Written problem: Collect all lines below with the string "from".
────────────────
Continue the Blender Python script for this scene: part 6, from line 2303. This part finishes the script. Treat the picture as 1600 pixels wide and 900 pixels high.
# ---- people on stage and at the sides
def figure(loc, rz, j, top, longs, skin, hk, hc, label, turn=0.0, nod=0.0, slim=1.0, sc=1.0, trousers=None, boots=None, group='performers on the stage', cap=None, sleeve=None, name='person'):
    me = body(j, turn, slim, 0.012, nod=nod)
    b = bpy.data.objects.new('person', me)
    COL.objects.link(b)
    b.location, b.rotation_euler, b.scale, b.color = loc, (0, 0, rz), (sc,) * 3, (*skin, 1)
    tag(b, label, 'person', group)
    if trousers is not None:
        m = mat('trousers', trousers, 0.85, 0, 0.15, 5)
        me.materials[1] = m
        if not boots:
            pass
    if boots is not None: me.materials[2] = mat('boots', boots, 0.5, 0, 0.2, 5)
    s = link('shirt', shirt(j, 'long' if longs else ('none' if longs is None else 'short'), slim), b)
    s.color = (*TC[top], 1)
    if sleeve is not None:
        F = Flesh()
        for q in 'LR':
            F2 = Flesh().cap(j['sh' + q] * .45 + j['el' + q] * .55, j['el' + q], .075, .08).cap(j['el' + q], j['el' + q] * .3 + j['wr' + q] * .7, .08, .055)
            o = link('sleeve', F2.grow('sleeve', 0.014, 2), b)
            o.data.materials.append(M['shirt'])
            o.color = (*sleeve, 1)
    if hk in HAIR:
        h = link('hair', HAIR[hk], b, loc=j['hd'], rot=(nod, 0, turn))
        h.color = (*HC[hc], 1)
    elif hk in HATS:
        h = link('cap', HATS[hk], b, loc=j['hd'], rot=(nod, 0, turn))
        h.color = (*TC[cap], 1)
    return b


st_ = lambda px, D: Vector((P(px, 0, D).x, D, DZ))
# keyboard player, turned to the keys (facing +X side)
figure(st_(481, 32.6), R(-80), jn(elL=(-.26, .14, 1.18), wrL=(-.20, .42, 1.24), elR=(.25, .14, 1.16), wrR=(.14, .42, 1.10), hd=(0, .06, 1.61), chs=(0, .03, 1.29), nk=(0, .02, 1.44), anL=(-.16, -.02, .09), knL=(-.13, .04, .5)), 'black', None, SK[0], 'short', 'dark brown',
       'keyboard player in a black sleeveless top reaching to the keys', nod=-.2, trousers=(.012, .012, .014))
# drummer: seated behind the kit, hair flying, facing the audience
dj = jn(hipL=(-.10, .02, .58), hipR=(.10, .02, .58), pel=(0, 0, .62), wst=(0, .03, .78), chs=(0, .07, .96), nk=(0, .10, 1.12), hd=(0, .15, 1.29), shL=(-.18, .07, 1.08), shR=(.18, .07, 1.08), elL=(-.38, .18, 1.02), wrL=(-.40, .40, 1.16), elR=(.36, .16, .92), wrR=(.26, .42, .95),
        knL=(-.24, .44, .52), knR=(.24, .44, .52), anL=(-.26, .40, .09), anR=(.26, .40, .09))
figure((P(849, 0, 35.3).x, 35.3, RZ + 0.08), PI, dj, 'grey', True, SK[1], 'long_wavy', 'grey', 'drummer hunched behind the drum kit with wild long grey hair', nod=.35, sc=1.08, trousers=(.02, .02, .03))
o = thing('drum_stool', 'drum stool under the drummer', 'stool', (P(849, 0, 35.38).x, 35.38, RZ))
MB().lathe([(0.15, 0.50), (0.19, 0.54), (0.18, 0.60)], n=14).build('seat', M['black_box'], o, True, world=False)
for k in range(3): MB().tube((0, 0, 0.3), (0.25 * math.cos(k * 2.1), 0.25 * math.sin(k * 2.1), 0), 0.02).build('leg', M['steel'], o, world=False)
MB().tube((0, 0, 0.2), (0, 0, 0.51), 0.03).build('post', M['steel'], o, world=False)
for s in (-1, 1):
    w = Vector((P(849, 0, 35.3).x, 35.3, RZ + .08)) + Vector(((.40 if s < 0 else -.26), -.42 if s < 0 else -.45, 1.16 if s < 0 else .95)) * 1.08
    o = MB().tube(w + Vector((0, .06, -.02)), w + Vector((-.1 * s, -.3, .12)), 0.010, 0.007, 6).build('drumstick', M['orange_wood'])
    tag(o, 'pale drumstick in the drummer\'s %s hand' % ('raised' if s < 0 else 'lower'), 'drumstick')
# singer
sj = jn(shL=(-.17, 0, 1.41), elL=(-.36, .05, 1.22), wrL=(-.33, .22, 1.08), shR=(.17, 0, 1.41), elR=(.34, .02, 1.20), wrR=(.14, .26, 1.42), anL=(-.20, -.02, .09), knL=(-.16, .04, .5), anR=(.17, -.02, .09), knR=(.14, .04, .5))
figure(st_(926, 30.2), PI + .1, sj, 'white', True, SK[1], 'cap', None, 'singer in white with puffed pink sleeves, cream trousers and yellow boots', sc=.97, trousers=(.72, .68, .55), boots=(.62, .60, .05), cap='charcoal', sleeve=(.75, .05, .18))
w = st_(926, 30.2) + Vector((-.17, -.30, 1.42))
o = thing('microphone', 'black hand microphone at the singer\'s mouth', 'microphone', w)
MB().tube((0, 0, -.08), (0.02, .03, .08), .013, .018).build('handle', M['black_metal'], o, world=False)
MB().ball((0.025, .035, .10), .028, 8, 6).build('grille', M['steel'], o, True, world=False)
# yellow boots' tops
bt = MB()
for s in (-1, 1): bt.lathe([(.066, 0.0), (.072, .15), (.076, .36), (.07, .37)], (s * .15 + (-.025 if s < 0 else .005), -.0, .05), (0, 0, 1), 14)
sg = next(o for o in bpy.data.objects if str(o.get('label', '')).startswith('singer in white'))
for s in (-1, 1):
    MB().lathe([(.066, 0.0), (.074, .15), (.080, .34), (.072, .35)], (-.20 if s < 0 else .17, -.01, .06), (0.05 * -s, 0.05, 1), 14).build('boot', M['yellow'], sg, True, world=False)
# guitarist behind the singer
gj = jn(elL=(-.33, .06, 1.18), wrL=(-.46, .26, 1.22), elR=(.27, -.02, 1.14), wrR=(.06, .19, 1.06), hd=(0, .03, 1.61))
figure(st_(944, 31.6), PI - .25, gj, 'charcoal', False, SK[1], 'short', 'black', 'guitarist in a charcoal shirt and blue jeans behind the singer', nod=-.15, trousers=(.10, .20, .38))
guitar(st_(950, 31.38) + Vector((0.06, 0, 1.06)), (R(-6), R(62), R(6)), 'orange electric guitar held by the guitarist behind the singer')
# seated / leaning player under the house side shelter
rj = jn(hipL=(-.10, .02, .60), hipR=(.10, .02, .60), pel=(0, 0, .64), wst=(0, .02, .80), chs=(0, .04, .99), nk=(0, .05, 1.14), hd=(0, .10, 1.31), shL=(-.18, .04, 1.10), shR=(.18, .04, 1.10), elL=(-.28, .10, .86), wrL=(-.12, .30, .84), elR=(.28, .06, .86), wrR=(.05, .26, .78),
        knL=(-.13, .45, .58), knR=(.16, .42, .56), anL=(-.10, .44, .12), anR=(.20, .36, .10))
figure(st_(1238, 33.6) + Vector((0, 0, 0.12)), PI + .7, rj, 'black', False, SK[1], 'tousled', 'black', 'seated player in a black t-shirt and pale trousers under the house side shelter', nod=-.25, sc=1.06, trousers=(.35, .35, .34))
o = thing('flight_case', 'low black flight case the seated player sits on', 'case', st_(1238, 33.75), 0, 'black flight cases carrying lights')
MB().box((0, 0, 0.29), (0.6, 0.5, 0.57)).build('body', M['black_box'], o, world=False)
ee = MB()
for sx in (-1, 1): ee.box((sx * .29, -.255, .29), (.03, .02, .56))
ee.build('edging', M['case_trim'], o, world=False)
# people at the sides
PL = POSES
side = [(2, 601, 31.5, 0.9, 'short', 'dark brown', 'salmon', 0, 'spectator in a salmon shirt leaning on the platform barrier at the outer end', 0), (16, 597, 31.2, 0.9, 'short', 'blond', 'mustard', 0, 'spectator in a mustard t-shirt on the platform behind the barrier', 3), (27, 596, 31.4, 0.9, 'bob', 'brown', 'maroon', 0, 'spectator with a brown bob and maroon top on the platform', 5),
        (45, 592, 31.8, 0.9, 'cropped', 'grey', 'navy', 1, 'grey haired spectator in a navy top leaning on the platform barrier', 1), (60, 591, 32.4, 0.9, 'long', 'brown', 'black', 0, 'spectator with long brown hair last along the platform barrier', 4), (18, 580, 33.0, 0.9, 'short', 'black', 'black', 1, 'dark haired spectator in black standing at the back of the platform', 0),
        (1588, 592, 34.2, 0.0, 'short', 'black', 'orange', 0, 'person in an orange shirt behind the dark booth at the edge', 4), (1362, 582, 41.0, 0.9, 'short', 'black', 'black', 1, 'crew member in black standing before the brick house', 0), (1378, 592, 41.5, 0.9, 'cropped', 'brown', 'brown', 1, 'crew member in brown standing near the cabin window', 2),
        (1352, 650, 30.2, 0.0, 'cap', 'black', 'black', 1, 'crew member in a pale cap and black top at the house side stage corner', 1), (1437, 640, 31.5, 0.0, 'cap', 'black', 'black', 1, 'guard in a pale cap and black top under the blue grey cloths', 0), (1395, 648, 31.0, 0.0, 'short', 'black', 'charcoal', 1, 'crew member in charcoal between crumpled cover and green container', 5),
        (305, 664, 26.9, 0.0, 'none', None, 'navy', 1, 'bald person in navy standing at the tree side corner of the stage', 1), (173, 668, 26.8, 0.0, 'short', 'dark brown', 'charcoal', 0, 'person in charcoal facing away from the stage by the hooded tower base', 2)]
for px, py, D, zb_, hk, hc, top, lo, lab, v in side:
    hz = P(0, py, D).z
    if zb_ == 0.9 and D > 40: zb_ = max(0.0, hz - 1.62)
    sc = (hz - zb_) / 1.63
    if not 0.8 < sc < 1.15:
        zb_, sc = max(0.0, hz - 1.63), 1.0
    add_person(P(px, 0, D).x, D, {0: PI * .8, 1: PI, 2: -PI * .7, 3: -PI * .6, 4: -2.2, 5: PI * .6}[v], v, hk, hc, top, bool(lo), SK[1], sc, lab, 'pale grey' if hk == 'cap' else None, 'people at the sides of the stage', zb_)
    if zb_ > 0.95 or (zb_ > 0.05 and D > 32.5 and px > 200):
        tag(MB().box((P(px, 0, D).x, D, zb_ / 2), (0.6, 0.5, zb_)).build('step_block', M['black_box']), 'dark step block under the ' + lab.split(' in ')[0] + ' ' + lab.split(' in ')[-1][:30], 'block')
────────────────
Correct answer:
Continue the Blender Python script for this scene: part 6, from line 2303. This part finishes the script. Treat the picture as 1600 pixels wide and 900 pixels high.
        (305, 664, 26.9, 0.0, 'none', None, 'navy', 1, 'bald person in navy standing at the tree side corner of the stage', 1), (173, 668, 26.8, 0.0, 'short', 'dark brown', 'charcoal', 0, 'person in charcoal facing away from the stage by the hooded tower base', 2)]